On stiffness. How much is too much.

How stiff do you want a bike to be?

Some quite good discussion here on stiffness, damping, flex and power transfer & rider comfort, largely around the shift from 25.4 to 26.0 to 31.75mm bars.

the problem is not bikes these days are too stiff but people who want a bike just to ride around on are buying full tilt race bikes and complaining they are not comfortable

Off topic:

This is the stiffest bike frame I have ever ridden - it was unbreakable but goddam felt like your spine was going to explode at the end of every session:

Banshee Morphine FR hardtail:

^ With all that square tubing and gussetts, it doesn’t look THAT stiff…

It’s obvious that you just needed a 25.4 bar.

Edit, On stiffness:
My uncle used to tell me about the big old J-class yachts from the 1920s and 1930s that used to compete for the America’s Cup. In the 1980s a few people replaced the old wooden spars and rigging with ‘modern’ rigs made out of aluminuim and wire. They were so stiff they began to break the hulls, the stress had to go somewhere and something had to give.

thread title is misleading.

It says stiffness, not stiffies.

having gone from a shitty alloy frame with sorta shitty componants, to a decent alloy frame with decent parts made a MASSIVE difference in stiffness and (at least what i portray as) power transmission. but really is not noticably any more uncomfortable than the old bike.

this would be a different story if i went from steel to alloy, but shit alloy to stiffer alloy didnt seem to make a big dif in comfort, if any.

so my opinion = get more stiffies

That Banshee looks like a weapon - gussets galore!

This quote is excellent

Don’t get me started, is all I can really say. It’s been an unpleasant adjustment over the past ten years watching a pastime and sport that I love that’s rife with legend, lore, fable, myth, superstition, shibboleths, snake oil, opinion, anecdotal evidence, blind disambiguation, and truckloads of groupthink…have all of that squeezed out of it and replaced by pure horseshit.

From what angle are you coming at this Blakey? …from a 650beardo perspective or as a FullSicMTBR? The Beardo riding a chromo lugged bidon-ridden Oregon Manifest bike wants some flex in the bars to take the edge off the corrigation of his long and winding roads. The MTBR on the other hand, smashing it along some rocky totes bermed up singletrack at 40kph, wants stiffness in his bars for when he puts the hammer down, he has suspension to suck up the bumps.

witness the stiffness?

Stifness (like lightness) is an old bike industry marketing rubrik that sucks in the gullible, the uninformed and so-called cafe experts. Even worse are the “racers” who like religious zealots like spouting figures and statistics that have never been proved or tested. Frames/components have been marketed as 20% stiffer for the last 20+ years and that’s not only bullshit but impossible.

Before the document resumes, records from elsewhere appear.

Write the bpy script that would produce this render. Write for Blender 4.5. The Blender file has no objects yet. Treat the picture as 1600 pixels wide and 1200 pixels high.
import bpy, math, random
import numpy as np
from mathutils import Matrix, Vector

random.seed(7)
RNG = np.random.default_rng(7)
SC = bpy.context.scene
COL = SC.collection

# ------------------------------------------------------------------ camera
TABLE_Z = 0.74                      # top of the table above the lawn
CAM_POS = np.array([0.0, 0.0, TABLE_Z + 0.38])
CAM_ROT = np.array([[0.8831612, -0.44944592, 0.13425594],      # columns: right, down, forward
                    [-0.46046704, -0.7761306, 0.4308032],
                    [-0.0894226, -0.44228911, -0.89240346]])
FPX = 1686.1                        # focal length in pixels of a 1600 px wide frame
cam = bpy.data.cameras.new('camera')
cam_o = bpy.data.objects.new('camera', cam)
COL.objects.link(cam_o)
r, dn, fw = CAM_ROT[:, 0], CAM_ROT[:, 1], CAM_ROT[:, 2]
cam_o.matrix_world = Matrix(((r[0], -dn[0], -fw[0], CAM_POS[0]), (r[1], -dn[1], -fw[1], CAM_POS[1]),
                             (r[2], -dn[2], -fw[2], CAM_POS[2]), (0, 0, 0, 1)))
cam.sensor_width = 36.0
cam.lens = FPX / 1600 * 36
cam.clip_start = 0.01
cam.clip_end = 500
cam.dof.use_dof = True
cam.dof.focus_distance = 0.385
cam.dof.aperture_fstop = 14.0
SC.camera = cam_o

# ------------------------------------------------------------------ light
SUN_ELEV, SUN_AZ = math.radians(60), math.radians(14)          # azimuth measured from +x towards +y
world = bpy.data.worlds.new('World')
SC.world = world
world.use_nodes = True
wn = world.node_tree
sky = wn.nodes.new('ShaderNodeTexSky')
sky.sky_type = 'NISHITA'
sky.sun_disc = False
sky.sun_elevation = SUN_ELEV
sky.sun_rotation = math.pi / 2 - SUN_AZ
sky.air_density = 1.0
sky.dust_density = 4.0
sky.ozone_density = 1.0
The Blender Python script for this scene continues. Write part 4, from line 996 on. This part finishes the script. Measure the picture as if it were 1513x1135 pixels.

/bring it on :slight_smile:

A FUCKING PLUS

also, my banshee has stupidly beefy chain and seat stays. i dunno if that makes it stiff or anything.

Stiff stays and forks can be good combined with more forgiving main frame. The other way round (stiff main frame, with noodly forks/stays) is the crappy to ride as is a frame that’s stiff all over. If you’re not comfortable, you’re not fast (unless it’s 2 laps of the velodrome). A frame that works with you is the winner … back in the day they called it whip . Light, responsive, eager. All frames flex, it’s a good thing and they’re supposed to.

Really stiff bikes make you go faster.

Gonna have to play harder than that.

The trend in road frames these days seems to be about reducing frame stiffness, and a realisation the things were getting out of control in last decade. You’ll notice the trend towards 27.2mm seatposts whereas high performance bikes always had 31 in the past.

Go back and read the thread. Specifically suspectdevice’s posts (mickey from Spooky, and a better MTBer than anyone on FOA.)